September came. Mike disappeared. The business accounts were all empty and creditors were lurking around like hungry wolves. James was horrified and broke. The jeweler called him three times a day, advising him that the necklace is ready. He had to pay the remaining R50 000.00 and collect it. James tried to negotiate a deal but the jeweler reminded him of their contract. He was liable for the full amount. The next week the jeweler commenced legal action against him.

James couldn’t even buy Samantha a chocolate for her birthday. He felt terrible. The business was folding and Mike was nowhere to be found. Mike left James’ business in a lot of debt. One Million Rand to be exact. Unfortunately, James signed surety agreements for the business debt which meant he could personally be held liable for the business’ debt.

Many judgments were taken against his business and he was cited. The Sheriff first arrived at the business premises and removed all business assets. It was sold on auction for about R500 000.00. The remainder of the debt could now be claimed from James personally.

James’ personal debt was also not being adhered to as the business could no longer pay his salary. The jeweler sold the necklace on auction for R65 000.00 and agreed that the account, which included legal costs and interest, was now settled.

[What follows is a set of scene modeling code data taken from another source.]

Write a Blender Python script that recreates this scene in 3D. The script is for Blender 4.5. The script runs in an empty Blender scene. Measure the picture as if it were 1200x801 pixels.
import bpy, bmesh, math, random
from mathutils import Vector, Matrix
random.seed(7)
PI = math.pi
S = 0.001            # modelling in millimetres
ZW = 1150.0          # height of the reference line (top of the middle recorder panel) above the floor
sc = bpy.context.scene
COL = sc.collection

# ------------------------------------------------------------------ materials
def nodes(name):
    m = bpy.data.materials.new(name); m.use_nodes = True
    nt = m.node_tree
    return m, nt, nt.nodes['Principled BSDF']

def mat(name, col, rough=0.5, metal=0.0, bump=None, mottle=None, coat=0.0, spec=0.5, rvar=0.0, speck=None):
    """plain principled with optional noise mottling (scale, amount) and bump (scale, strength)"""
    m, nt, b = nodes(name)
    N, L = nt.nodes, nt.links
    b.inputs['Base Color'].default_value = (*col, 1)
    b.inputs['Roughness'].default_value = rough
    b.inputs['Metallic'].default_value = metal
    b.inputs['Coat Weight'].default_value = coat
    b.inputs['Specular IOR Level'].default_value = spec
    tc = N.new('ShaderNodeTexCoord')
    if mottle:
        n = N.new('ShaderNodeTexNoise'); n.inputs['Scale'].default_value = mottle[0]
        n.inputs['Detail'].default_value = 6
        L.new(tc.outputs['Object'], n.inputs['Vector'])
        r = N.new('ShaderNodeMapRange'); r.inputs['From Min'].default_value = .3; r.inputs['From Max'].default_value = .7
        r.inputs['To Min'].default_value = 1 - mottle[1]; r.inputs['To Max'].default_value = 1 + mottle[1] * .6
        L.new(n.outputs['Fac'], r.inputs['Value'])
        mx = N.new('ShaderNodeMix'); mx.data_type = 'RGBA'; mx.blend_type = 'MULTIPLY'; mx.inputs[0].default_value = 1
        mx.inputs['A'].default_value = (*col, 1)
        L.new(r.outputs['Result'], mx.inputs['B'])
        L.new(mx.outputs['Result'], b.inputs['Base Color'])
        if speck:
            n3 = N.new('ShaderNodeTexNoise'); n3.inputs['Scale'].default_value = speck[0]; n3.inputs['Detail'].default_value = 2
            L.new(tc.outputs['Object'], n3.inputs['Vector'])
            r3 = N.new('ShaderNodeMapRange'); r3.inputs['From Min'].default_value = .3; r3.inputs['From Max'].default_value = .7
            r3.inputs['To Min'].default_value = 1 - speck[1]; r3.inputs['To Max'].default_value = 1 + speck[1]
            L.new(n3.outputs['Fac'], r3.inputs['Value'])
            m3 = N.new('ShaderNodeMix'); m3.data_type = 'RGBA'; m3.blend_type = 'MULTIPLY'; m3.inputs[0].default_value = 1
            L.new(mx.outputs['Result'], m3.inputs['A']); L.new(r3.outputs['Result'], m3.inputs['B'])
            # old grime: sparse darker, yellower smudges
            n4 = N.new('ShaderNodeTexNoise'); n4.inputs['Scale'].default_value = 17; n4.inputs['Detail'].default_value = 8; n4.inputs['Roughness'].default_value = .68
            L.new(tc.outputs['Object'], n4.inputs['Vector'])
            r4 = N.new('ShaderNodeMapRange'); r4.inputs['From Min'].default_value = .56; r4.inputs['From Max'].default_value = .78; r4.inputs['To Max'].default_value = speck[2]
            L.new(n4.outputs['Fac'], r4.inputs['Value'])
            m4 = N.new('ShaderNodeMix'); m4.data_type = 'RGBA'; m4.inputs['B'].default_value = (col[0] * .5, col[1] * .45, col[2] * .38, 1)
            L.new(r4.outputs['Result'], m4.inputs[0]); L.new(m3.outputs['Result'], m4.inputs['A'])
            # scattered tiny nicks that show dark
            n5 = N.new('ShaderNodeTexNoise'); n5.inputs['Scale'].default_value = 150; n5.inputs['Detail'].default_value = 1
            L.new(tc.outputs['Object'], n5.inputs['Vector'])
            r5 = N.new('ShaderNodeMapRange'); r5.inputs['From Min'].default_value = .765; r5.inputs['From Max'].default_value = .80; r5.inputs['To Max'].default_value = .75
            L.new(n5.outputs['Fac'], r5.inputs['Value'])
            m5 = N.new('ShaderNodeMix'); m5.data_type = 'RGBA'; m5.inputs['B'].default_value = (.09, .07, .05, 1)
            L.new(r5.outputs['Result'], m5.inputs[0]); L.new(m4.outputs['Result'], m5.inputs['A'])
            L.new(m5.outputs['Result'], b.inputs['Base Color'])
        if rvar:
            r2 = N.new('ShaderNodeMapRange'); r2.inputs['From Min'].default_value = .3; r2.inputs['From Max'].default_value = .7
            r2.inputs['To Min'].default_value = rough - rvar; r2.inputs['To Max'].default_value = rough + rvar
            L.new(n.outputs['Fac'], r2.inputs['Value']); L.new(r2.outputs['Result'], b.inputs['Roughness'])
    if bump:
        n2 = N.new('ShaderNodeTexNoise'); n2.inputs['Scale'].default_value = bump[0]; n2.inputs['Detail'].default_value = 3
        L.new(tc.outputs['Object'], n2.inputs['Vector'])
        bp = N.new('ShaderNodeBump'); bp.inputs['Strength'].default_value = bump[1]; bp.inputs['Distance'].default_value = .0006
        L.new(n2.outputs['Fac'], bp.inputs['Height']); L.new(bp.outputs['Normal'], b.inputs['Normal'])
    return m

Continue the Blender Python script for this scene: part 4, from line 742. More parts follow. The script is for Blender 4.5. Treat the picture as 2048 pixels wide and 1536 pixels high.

Creditors in respect of his credit cards and clothing accounts had all commenced legal action. Luckily, Samantha did not sign as surety for any of James’ personal debt.

Their house and the furniture belong to Samantha’s separate estate. Samantha had proof of ownership for all furniture, vehicles, and appliances. The sheriff could not sell any of these items, because they were married out of community of property.

James and Samantha had a roof over their heads, a bed to cuddle in and a TV to distract James from his business’ failure and future problems.

The Sheriff was welcome to remove the wooden clock, of course!

James had time to pick up the pieces and today he is once again a successful business owner … this time he will be “handling” his own things.


This would have been completely different, had they been married in community of property. This serves as an illustration of a happily married couple not losing everything and as such enjoying protection thanks to a marriage out of community of property.

If you would like to get married out of community of property, you need to approach a special kind of Attorney, called a Notary, to assist you prior to the wedding. The Antenuptial Contract will be formally registered, a requirement for it to be binding to third parties (creditors). If you do not approach a Notary and if it is not registered as it should be, you will be married in community of property as far as third parties are concerned, even if you signed the agreement.

If you are already married in community of property, you can change your marital regime to out of community of property by means of a High Court Application. This could be quite costly and the outcome is subject to the court’s discretion. The court will consider, along with other factors, whether your creditors’ rights will be adversely affected by the change.

In conclusion, we believe that a marriage out of community of property could be quite romantic. By limiting the creditor’s rights, you’re basically protecting each other. “Us against the world” suddenly sounds much more romantic compared to “What’s yours is mine and what’s mine is yours”.

“Us against the world” suddenly sounds much more romantic compared to “What’s yours is mine and what’s mine is yours”.